* WHAT TO WORK ON *
In the records below, find the line that contains "were 1852x1389 pixels." and the line that contains "COL = sc.collection". Set down exactly those lines and every line between them, and nothing more.

* MATERIAL TO PROCESS *
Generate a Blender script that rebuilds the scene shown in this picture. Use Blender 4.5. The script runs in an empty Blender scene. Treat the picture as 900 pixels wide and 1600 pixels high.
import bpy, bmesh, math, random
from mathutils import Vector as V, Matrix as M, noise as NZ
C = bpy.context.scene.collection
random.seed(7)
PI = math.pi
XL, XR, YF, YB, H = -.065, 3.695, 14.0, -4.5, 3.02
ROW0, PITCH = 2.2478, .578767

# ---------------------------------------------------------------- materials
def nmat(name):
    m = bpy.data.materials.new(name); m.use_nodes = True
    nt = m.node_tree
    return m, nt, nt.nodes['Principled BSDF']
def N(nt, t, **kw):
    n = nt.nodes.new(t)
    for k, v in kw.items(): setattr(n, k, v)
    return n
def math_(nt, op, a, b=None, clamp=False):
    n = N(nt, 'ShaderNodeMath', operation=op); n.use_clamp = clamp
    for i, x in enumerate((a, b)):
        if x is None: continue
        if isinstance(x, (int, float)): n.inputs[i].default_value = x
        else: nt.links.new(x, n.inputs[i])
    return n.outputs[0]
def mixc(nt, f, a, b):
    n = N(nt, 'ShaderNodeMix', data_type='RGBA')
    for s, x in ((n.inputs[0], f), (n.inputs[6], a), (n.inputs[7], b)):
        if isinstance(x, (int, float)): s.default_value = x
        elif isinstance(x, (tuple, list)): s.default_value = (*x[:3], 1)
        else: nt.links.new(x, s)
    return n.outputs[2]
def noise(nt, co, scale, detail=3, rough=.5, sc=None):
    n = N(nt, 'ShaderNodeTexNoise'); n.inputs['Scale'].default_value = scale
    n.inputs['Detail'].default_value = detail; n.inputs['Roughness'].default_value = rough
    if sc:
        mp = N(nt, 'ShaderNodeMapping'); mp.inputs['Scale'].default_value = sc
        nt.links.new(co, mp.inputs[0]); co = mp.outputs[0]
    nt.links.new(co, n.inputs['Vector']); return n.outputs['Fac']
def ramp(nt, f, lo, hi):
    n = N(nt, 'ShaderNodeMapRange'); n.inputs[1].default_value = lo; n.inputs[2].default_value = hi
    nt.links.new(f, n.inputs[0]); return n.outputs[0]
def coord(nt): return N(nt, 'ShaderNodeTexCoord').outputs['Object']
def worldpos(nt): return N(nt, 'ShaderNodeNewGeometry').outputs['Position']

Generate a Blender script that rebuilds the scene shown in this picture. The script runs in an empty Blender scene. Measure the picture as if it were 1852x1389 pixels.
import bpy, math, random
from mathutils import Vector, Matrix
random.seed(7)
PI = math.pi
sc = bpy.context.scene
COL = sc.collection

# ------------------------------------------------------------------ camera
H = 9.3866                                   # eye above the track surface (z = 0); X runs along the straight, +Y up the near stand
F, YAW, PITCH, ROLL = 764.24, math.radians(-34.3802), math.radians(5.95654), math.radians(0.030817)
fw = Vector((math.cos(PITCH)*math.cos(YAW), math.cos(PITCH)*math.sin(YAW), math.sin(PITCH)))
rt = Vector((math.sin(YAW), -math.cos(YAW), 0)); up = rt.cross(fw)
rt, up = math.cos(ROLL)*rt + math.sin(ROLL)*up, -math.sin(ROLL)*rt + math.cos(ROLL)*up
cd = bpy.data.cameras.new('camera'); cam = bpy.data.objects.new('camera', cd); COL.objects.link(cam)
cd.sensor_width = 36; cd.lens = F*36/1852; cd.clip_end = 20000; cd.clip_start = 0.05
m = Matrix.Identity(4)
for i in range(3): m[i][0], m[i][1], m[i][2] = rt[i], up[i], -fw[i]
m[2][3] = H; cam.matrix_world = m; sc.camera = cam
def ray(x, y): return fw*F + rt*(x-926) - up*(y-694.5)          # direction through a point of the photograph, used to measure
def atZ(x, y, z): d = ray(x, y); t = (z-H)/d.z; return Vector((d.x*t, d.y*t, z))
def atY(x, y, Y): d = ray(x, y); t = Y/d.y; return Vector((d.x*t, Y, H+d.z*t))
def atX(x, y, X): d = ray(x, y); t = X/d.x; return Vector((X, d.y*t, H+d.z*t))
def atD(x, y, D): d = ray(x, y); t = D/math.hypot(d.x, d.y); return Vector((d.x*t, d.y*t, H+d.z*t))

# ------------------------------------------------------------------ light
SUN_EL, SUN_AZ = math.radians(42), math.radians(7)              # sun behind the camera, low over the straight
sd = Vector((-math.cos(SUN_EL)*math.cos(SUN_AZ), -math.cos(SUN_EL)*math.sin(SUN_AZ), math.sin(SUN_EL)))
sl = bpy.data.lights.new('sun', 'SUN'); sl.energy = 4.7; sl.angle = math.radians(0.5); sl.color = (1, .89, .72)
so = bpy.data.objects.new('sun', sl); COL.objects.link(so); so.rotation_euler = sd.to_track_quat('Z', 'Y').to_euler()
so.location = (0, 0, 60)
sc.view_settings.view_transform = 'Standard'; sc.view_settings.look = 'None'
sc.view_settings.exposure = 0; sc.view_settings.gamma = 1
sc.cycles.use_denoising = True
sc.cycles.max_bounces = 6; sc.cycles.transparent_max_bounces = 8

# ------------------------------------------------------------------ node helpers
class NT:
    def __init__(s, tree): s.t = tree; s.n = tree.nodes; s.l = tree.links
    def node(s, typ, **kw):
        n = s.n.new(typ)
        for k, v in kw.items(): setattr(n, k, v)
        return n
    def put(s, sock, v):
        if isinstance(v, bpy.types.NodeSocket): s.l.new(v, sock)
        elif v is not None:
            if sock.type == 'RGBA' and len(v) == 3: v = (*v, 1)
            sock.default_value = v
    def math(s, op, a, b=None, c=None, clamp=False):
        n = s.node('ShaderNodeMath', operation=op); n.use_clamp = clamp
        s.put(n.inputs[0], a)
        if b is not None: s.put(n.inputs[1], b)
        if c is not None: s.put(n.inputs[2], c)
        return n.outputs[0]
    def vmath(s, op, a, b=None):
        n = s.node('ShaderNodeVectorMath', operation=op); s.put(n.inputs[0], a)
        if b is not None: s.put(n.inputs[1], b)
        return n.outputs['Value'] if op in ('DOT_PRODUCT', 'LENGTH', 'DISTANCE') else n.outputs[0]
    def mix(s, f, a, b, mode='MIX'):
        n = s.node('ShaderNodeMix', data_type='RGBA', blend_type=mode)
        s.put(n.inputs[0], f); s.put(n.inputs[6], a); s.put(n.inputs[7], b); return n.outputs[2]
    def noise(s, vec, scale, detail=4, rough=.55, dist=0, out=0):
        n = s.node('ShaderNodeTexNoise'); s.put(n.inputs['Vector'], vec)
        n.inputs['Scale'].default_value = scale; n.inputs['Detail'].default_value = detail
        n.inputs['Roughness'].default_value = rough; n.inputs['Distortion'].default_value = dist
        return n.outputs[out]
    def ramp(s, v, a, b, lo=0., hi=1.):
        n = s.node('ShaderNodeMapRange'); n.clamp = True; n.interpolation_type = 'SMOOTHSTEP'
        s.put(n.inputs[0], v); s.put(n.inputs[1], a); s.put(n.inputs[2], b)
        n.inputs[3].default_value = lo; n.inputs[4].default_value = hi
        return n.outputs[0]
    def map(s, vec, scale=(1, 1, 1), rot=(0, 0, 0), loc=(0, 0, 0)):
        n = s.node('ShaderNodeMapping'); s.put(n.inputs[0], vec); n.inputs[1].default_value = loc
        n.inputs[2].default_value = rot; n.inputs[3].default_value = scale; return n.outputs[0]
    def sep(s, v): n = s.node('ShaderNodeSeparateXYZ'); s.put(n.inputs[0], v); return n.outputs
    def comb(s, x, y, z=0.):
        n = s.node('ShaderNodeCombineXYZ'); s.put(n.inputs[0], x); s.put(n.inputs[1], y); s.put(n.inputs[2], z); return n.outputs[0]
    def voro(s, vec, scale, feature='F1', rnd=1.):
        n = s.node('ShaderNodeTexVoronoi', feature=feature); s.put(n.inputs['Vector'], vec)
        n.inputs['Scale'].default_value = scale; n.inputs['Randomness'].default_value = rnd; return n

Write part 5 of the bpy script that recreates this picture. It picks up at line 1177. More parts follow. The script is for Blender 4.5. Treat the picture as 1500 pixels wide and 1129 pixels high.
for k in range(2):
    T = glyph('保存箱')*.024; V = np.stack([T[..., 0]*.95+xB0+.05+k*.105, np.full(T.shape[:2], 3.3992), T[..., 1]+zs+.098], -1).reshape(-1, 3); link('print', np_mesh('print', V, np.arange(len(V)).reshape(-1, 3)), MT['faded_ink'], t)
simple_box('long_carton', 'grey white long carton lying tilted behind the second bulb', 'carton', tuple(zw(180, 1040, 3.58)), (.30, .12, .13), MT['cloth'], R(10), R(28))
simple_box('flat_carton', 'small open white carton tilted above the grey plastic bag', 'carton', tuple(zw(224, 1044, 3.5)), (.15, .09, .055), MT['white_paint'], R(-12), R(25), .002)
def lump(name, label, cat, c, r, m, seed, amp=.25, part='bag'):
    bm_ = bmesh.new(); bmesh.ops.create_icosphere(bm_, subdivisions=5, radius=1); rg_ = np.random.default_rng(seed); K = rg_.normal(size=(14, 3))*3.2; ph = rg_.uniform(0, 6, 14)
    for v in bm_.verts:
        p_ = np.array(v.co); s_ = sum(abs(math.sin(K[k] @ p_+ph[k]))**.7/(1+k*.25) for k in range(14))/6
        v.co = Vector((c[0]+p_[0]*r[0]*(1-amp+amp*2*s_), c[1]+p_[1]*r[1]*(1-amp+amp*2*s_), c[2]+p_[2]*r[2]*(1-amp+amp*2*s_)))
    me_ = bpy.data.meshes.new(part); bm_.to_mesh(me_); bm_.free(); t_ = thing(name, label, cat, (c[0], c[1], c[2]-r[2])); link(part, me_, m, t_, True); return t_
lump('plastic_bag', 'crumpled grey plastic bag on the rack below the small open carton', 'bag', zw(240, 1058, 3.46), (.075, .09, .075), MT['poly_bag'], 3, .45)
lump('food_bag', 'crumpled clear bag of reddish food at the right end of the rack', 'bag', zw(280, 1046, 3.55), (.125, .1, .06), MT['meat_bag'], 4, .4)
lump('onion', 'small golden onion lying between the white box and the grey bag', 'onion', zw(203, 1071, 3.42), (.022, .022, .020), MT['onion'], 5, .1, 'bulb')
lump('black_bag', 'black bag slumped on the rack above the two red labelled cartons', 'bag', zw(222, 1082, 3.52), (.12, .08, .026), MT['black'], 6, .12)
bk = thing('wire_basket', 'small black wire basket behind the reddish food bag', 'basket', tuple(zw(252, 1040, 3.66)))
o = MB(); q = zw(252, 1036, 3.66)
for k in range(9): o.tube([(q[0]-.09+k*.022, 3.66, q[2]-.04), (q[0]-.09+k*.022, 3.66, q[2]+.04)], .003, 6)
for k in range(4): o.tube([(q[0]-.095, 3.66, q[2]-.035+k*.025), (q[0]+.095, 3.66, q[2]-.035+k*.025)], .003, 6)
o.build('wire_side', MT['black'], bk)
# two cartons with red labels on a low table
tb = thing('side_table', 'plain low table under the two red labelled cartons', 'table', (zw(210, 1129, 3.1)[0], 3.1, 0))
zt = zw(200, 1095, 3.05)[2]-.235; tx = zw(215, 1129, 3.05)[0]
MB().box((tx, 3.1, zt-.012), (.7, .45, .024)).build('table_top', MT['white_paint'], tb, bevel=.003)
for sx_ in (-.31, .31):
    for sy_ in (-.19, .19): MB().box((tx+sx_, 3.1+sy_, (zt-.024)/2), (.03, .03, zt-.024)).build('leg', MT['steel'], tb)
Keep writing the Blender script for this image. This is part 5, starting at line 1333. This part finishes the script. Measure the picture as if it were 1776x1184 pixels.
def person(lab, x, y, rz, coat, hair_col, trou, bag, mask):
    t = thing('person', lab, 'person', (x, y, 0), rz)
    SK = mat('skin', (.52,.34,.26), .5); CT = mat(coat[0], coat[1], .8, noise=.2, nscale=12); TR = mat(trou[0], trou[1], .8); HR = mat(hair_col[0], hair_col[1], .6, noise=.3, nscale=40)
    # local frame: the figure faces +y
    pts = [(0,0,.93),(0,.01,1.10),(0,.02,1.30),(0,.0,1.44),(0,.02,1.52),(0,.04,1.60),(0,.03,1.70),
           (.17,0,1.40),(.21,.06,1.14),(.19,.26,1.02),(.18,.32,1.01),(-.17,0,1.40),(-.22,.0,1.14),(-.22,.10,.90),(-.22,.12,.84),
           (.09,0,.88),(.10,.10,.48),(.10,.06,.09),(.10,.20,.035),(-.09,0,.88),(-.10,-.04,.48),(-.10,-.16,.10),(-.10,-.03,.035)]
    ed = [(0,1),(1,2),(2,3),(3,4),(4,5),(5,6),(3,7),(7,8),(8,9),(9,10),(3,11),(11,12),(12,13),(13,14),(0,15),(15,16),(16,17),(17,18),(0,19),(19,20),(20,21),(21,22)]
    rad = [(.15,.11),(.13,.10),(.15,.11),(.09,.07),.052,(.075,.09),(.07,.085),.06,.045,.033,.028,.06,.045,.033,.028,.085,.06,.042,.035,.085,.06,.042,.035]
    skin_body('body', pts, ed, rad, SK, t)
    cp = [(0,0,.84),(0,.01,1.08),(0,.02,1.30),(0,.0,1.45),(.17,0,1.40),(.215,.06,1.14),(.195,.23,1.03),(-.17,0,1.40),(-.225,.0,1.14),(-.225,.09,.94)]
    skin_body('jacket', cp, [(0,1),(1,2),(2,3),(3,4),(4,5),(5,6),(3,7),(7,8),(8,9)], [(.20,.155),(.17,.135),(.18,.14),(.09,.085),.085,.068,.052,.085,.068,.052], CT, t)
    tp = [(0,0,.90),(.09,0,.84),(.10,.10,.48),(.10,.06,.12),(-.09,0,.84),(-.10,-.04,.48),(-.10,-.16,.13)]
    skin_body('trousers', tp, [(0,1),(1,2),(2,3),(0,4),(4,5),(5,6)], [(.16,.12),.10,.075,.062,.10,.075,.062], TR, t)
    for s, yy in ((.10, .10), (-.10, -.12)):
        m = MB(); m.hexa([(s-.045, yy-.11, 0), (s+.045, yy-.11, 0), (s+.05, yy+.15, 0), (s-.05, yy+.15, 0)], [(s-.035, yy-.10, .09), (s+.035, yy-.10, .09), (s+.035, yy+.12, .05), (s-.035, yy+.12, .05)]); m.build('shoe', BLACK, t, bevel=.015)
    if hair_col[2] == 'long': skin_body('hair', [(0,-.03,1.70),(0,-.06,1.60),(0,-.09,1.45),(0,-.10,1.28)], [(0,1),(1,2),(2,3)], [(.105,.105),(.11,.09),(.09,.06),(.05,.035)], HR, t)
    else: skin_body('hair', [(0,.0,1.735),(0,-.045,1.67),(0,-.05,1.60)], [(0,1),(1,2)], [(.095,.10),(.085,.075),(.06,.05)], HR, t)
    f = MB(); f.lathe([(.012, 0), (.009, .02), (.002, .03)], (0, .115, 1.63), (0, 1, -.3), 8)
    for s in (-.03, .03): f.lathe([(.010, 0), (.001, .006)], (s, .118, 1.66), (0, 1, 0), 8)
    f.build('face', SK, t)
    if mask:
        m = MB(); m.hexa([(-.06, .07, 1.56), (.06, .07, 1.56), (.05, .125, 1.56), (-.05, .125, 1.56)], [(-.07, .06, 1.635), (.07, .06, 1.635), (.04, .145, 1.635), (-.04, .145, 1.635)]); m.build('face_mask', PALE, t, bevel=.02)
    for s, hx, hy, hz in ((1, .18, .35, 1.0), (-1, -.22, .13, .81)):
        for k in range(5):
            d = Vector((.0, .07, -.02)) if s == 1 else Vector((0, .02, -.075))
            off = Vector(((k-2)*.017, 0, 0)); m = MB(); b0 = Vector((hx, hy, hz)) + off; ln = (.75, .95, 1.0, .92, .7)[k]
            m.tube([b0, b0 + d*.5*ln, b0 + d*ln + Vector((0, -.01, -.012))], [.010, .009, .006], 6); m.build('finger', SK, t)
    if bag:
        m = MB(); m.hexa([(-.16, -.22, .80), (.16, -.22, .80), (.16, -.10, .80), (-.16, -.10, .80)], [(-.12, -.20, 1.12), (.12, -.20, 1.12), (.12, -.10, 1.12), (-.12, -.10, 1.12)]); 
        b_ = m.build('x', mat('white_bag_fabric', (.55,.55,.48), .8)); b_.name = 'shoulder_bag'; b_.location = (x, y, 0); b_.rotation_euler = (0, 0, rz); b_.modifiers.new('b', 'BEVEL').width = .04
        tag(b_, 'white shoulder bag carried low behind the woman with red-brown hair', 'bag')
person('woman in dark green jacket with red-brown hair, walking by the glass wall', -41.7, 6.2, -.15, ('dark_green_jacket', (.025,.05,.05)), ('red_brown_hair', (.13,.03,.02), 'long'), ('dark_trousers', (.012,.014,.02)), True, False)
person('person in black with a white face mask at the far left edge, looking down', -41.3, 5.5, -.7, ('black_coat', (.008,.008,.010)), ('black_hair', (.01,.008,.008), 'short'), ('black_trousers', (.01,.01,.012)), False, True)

* RESULT OF THIS EXERCISE *
Generate a Blender script that rebuilds the scene shown in this picture. The script runs in an empty Blender scene. Measure the picture as if it were 1852x1389 pixels.
import bpy, math, random
from mathutils import Vector, Matrix
random.seed(7)
PI = math.pi
sc = bpy.context.scene
COL = sc.collection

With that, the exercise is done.